Il laboratorio di liuteria lo tengo io personalmente, grazie alla collaborazione con la Cooperativa “L’uomo e il legno” e mi coordino con i membri della Fondazione “Casa dello Spirito e delle Arti”, che avendo sede a Milano, scende qui di tanto in tanto. Dunque, per gli aspetti pratici sul posto, sono il referente e mi coordino con la Fondazione nella persona di Greta Corbella. Il laboratorio qui a Napoli è nato nel 2023 e partecipano attualmente 3 detenuti, ma avremmo piacere di allargarlo a più persone appena sarà possibile: le attività si svolgono 3 mattine a settimana e, durante le nostre lezioni, costruiamo strumenti in maniera artigianale, usando appunto ad esempio il legno delle barche dei migranti, aiutandoci con macchinari, tanta buona volontà ed entusiasmo. Ad oggi, in un anno e mezzo, abbiamo già costruito 3 chitarre classiche, 5 chitarre elettriche, un basso elettroacustico e stiamo cominciando la produzione di altre 3 chitarre classiche. Il progetto è formato interamente da persone che non avevano mai fatto questo mestiere, quindi, possiamo dire che stiamo raggiungendo degli ottimi risultati.

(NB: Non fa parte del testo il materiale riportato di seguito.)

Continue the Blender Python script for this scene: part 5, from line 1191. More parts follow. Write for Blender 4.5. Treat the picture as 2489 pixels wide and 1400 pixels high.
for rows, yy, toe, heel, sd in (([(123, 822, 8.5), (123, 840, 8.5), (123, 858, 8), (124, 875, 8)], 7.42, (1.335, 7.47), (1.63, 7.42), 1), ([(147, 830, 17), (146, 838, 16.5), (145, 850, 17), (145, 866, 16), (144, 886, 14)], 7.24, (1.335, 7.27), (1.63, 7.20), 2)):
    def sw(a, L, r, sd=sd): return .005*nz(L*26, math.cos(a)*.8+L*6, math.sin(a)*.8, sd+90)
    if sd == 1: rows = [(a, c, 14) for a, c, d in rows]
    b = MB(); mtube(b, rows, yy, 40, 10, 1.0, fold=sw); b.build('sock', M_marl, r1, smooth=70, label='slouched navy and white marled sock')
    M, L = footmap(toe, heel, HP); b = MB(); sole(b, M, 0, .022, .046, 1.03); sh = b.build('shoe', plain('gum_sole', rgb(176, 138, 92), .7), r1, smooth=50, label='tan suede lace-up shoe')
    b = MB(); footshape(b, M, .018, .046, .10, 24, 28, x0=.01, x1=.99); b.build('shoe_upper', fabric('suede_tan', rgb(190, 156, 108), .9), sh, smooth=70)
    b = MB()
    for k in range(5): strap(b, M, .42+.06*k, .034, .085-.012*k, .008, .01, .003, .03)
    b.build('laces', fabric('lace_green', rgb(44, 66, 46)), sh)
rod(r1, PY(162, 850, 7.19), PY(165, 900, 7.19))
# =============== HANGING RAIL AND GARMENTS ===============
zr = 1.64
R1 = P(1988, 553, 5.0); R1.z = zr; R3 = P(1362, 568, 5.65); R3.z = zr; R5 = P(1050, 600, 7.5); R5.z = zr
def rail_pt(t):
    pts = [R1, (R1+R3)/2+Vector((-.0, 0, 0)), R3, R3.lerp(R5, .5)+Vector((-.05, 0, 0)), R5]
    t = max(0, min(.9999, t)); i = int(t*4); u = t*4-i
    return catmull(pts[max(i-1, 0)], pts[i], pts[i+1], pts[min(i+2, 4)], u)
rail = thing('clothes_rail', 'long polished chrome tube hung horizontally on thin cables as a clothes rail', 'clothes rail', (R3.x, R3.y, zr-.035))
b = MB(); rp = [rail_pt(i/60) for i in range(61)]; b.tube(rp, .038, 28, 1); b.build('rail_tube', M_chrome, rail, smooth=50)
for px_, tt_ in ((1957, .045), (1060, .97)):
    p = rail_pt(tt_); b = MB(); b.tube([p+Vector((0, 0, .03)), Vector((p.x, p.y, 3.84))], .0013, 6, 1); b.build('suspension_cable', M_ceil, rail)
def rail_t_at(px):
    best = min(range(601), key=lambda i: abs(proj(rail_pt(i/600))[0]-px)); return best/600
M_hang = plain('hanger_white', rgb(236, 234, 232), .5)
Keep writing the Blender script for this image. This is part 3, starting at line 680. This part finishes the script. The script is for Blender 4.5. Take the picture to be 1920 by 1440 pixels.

Qualche riflessione sull’esperienza fino ad oggi: quali sono le cose che l’hanno più colpita e quali invece le difficoltà incontrate lungo questo percorso?
Il primo giorno che ho messo piede nel laboratorio, ho notato che c’erano 3 banchi per 3 detenuti e gli ho subito detto di lavorare per arrivare a creare 3 chitarre. Sono rimasto sorpreso e profondamente colpito dal loro entusiasmo e dalla loro voglia di fare: infatti le nostre produzioni sono sempre a 3 alla volta, perché hanno da subito seguito le indicazioni e si sono messi all’opera, veramente con grande dedizione. Si sa che la realtà carceraria è difficile e sicuramente, avendo a che fare con la parte laboratoriale, non conosco nel dettaglio quanto vivono ogni giorno, ma la loro felicità nel frequentare il laboratorio è tangibile: arrivano addirittura in anticipo alle lezioni, perché è tanta la loro voglia di mettersi a disposizione per imparare e ci riescono, con le naturali difficoltà dovute alle mancate conoscenze sulla liuteria, ma non avrei mai immaginato un simile entusiasmo. Non ci sono state fino ad oggi molte difficoltà, se non quella di aiutare loro a conoscersi e a collaborare, perché ognuno ha una storia e un vissuto diverso: due ragazzi sono andati via e sono subentrati due che prima erano solo uditori, ma dopo un breve periodo di assestamento, si è creato un buon equilibrio del gruppo di lavoro.
Il momento che porta nel cuore?
Sicuramente, anche perché sono fan da sempre, l’incontro con Vasco Rossi. Abbiamo avuto modo di consegnargli una chitarra realizzata dai detenuti: è stata un’esperienza meravigliosa, perché è stato anche molto disponibile, una persona molto umana, al di là del personaggio che si conosce.
Quali pensa che siano gli effetti di questo laboratorio nell’ottica della rieducazione carceraria?
Mi sento di dire che i ragazzi si sono affidati in maniera cieca in questa impresa e vedo in loro una sorta di rinascita che lascia ben sperare per il loro futuro, ma soprattutto per il futuro di queste iniziative, che vanno sostenute sempre più e ancora più potenziate, perché possono avere una risonanza proprio sulla società. Qualcuno di loro mi parla di ciò che farà in futuro, finita la pena, e qualcuno sogna di fare questa professione. È importante far vedere loro che esiste un’alternativa non solo professionale, ma di vita: con loro spesso parliamo anche di dinamiche esterne e provo sempre ad inculcare loro la voglia di vedere il mondo con occhi diversi, perché il vero problema è la mancanza di visione di alternative, prima ancora di un’alternativa vera e propria. Senza quindi l’idea di offrire questa nuova visione, il carcere non assolve al suo scopo ultimo.